The U.S. National Transportation Safety Board (NTSB) wants the FAA to prohibit airlines from taking credit for the use of thrust reversers when calculating stopping distances on contaminated runways.

The recommendation, which the NTSB described as "urgent," is the result of information learned by the Board during its investigation into a fatal runway overrun on Runway 31C by a Southwest Airlines' B-737-700 at Chicago's Midway airport last month, during a snow storm.

The aircraft failed to stop on the runway, rolling through a blast fence and perimeter fence, coming to rest on a roadway after striking two vehicles.  A six-year-old boy in one of the automobiles was killed.

Before the approach, the pilots used an on-board laptop performance computer to calculate expected landing performance on the 6,520 feet (1,988 meter)-long runway.  Along with information on the expected landing runway, wind, and landing gross weight, they selected a reported runway braking action. Depending on whether WET-FAIR or WET-POOR conditions were inputted, the computer calculated the remaining runway after stopping in this instance to be either 560 feet or 30 feet respectively.
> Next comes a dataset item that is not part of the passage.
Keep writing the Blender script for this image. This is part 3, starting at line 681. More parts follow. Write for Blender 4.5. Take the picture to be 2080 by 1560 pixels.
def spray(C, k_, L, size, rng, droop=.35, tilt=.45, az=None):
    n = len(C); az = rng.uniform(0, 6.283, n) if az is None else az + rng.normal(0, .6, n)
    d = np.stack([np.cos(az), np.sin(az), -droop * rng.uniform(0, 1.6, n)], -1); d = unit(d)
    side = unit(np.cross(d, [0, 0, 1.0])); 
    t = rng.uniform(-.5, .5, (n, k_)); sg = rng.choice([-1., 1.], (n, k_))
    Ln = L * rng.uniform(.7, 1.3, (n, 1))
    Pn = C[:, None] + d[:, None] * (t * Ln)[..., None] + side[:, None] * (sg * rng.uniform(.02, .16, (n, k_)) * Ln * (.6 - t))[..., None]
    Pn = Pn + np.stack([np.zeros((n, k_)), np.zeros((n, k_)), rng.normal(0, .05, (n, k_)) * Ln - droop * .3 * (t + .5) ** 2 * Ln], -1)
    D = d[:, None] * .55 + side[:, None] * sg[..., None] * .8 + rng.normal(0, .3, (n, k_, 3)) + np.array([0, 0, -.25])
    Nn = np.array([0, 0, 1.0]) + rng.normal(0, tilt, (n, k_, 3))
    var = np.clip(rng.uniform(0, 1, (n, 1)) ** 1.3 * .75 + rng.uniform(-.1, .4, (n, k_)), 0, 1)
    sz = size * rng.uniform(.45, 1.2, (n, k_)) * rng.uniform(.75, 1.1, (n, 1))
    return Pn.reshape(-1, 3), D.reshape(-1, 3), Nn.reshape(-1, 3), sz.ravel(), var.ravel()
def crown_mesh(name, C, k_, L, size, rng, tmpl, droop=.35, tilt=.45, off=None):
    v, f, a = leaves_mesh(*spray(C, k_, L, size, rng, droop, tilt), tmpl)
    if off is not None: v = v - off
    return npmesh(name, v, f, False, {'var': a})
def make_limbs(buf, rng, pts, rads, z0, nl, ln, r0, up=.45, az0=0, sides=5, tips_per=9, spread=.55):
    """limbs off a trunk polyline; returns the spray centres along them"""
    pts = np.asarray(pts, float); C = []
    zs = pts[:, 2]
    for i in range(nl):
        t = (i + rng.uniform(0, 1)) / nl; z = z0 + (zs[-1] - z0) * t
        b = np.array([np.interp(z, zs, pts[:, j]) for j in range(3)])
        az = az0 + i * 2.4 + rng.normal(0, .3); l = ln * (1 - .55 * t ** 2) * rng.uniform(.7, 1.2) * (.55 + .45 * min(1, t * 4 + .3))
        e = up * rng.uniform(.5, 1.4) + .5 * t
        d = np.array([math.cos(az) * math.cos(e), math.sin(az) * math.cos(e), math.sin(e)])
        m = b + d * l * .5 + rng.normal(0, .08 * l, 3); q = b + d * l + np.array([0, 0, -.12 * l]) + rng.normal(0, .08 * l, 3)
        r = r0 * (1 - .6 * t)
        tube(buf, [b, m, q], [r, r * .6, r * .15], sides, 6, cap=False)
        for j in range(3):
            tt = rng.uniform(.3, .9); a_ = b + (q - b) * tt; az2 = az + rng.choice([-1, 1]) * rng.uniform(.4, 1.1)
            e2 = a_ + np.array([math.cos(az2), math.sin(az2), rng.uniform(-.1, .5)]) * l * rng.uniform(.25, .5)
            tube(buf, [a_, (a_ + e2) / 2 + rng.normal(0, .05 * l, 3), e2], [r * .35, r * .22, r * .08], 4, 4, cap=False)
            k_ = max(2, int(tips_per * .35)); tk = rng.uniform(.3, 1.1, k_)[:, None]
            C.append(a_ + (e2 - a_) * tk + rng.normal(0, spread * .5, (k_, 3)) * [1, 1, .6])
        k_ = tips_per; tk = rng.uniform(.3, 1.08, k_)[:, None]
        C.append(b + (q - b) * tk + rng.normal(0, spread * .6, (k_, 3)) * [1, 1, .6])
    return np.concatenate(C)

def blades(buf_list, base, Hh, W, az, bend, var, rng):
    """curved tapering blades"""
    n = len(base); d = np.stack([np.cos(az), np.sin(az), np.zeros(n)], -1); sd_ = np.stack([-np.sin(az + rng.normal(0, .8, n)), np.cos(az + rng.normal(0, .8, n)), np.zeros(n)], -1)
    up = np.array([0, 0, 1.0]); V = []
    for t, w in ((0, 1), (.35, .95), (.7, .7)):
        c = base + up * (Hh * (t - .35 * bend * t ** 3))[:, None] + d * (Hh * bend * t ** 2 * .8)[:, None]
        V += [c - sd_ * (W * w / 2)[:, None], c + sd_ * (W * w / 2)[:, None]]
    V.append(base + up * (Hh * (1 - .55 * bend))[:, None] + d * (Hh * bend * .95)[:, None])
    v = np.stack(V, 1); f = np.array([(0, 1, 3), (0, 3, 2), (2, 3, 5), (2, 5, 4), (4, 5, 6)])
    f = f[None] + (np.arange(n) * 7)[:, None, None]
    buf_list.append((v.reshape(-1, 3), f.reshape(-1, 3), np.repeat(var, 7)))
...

Both calculations were based on taking a stopping credit that assumed normal engine thrust reverser deployment.  But in this case, post-crash flight data recorder information revealed that the thrust reversers didn't deploy until 18 seconds after touchdown, at which point there was only about 1,000 feet of usable runway remaining.  (Investigators are examining the thrust-reverser system on the subject Southwest airplane.  The captain told them the system did not appear to operate correctly after touchdown.)

The FAA doesn't allow the use of the reverse thrust credit when determining landing distances for dispatch purposes; however, the FAA does permit thrust reverser credit for calculating en-route operational landing distances for some transport category aircraft, such as the 737-700 series.

If the thrust reverser credit had not been allowed in calculating the stopping distance for flight 1248, the pilot's performance computer would have indicated that a safe landing on runway 31C wasn’t possible, the Board said.  "As a result, a single event, the delayed deployment of the thrust reversers, can lead to an unsafe condition, as it did in this accident," the Board wrote in its recommendation letter.

Although the recommendation would prohibit the use of thrust reverser credit when calculating needed landing distance, only planned landings on contaminated runways would be affected, when the credit is included in stopping distance calculations.  01-28-2006.